■ **DATA SHOWN**
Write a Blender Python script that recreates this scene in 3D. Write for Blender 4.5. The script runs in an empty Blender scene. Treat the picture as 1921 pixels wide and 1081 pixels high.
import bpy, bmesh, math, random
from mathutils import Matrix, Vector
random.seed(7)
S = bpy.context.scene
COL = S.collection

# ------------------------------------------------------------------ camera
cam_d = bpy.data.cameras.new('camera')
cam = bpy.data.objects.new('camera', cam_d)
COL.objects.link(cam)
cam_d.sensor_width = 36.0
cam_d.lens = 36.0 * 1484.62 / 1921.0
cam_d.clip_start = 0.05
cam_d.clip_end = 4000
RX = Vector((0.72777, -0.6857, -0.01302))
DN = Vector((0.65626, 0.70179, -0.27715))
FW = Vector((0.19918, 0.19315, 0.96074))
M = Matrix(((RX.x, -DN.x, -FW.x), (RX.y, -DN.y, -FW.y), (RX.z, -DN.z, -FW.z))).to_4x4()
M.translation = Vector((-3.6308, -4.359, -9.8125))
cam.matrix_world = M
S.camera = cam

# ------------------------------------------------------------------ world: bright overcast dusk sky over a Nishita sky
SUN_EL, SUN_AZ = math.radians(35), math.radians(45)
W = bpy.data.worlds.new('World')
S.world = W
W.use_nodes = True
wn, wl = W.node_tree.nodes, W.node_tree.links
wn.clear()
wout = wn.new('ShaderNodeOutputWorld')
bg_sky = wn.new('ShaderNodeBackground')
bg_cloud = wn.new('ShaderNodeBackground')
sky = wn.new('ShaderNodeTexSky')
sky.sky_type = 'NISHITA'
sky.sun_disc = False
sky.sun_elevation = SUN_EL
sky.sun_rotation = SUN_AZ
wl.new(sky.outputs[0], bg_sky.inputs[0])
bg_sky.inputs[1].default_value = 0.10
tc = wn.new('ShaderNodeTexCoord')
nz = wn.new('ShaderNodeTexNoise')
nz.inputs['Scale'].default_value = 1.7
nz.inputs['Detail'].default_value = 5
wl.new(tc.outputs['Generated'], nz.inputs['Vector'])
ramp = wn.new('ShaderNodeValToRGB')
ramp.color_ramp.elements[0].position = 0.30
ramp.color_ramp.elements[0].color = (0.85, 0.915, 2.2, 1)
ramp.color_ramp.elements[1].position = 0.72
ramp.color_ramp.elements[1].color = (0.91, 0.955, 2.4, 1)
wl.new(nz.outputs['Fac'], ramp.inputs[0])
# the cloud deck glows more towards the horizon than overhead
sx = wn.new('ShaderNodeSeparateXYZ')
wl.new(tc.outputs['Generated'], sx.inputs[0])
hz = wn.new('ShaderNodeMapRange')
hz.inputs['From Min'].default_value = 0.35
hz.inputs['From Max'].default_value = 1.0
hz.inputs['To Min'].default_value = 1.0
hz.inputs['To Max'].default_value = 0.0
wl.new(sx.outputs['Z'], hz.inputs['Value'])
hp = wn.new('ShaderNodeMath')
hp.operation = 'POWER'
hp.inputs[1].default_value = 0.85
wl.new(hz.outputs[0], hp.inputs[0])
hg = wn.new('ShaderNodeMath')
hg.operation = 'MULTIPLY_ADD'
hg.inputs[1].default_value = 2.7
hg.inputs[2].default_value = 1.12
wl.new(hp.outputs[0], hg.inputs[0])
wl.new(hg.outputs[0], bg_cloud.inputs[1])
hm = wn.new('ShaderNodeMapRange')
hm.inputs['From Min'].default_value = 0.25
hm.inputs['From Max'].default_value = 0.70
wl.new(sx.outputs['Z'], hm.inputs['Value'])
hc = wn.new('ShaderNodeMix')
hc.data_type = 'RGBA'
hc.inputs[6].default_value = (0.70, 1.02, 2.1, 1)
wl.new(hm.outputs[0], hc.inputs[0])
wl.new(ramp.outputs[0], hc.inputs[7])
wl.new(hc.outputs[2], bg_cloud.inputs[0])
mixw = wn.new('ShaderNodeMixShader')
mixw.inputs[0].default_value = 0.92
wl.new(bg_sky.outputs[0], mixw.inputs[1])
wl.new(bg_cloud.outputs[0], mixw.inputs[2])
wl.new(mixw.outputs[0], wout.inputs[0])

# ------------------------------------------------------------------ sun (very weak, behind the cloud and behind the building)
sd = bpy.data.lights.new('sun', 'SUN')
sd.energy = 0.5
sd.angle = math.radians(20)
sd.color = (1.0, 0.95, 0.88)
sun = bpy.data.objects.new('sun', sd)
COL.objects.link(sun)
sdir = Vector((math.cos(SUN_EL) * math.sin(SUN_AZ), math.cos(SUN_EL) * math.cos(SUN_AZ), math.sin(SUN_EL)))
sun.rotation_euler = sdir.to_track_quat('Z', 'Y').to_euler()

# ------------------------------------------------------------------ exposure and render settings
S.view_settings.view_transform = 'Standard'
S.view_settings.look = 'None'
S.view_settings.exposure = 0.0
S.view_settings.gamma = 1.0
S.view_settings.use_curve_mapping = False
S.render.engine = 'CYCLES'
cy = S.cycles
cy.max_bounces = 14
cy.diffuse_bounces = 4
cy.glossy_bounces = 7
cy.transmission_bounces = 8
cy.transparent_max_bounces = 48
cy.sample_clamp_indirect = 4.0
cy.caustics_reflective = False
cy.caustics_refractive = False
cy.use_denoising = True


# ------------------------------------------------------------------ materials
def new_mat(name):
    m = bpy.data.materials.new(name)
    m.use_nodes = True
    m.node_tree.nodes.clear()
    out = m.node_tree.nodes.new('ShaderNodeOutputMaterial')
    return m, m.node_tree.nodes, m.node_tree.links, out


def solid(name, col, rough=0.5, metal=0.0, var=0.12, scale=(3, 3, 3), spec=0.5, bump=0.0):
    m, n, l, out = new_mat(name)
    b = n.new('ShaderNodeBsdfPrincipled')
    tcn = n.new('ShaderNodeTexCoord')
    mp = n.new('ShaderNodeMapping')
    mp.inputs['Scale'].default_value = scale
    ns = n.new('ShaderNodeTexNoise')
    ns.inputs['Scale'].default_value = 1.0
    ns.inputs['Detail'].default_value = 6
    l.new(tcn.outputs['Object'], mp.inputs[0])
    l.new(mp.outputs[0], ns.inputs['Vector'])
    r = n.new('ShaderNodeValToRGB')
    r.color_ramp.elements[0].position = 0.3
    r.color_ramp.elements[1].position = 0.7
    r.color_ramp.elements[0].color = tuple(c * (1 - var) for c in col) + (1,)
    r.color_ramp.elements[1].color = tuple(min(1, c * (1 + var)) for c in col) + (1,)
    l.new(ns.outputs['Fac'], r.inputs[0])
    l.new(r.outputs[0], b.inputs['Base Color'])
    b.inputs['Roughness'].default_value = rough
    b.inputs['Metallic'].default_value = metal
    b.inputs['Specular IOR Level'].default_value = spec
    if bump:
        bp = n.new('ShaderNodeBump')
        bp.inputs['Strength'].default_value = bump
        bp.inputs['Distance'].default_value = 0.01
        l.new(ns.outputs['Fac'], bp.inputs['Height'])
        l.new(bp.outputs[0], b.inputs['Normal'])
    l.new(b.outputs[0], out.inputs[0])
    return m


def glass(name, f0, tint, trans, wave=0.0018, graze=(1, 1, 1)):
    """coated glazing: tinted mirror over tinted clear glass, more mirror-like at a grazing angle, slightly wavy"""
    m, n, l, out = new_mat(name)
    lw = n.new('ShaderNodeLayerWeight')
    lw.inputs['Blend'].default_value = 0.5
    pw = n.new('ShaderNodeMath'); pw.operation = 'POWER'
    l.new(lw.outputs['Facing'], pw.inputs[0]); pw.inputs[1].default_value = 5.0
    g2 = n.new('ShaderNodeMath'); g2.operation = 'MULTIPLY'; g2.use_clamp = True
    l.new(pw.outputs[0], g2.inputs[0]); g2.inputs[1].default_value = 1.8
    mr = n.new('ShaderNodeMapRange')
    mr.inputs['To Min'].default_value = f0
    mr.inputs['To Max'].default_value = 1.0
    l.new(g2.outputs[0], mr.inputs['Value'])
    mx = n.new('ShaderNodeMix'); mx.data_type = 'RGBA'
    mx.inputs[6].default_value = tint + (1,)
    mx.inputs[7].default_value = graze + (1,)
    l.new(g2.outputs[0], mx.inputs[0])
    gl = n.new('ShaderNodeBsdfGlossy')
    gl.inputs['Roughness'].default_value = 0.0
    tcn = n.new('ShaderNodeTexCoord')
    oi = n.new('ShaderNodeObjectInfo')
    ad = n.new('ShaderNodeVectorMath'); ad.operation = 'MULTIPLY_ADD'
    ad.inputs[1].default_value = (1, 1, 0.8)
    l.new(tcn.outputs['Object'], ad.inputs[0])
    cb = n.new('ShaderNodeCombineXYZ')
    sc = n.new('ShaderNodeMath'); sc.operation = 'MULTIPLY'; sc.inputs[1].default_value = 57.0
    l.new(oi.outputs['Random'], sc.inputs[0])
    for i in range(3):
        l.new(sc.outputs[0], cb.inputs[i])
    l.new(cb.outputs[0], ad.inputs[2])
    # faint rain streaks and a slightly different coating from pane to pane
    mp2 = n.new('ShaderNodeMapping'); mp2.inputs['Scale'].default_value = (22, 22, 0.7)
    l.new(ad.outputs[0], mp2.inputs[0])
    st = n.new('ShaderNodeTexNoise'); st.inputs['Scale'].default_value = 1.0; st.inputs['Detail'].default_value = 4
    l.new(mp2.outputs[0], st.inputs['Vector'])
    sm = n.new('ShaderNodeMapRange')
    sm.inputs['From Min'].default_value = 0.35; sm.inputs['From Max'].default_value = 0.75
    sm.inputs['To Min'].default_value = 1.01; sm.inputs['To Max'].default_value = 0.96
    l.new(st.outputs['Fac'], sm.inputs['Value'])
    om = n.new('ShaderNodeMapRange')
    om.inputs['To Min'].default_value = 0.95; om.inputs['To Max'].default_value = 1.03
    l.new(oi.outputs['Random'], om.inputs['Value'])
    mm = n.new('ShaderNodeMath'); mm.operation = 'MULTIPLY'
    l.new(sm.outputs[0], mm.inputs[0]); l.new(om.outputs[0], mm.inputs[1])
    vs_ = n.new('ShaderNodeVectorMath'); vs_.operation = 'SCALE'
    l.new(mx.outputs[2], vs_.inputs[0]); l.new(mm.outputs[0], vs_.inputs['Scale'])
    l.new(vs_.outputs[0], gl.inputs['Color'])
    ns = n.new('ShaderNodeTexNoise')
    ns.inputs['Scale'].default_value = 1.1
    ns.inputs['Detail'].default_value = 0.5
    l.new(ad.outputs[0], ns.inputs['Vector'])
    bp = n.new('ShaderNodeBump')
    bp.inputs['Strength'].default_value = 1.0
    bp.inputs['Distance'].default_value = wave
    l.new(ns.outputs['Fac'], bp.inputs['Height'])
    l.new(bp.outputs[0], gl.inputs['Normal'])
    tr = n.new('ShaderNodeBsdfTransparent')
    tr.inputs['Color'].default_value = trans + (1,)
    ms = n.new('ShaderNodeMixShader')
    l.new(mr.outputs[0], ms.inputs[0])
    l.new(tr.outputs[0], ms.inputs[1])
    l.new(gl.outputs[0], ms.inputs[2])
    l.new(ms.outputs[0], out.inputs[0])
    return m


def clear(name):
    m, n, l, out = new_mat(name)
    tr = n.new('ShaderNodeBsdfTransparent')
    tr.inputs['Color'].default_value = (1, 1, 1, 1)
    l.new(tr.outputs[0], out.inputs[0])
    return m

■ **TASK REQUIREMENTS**
From the material above, gather all lines that include the string "scene" and copy them.

■ **RESULT FOR THIS TASK**
Write a Blender Python script that recreates this scene in 3D. Write for Blender 4.5. The script runs in an empty Blender scene. Treat the picture as 1921 pixels wide and 1081 pixels high.
S = bpy.context.scene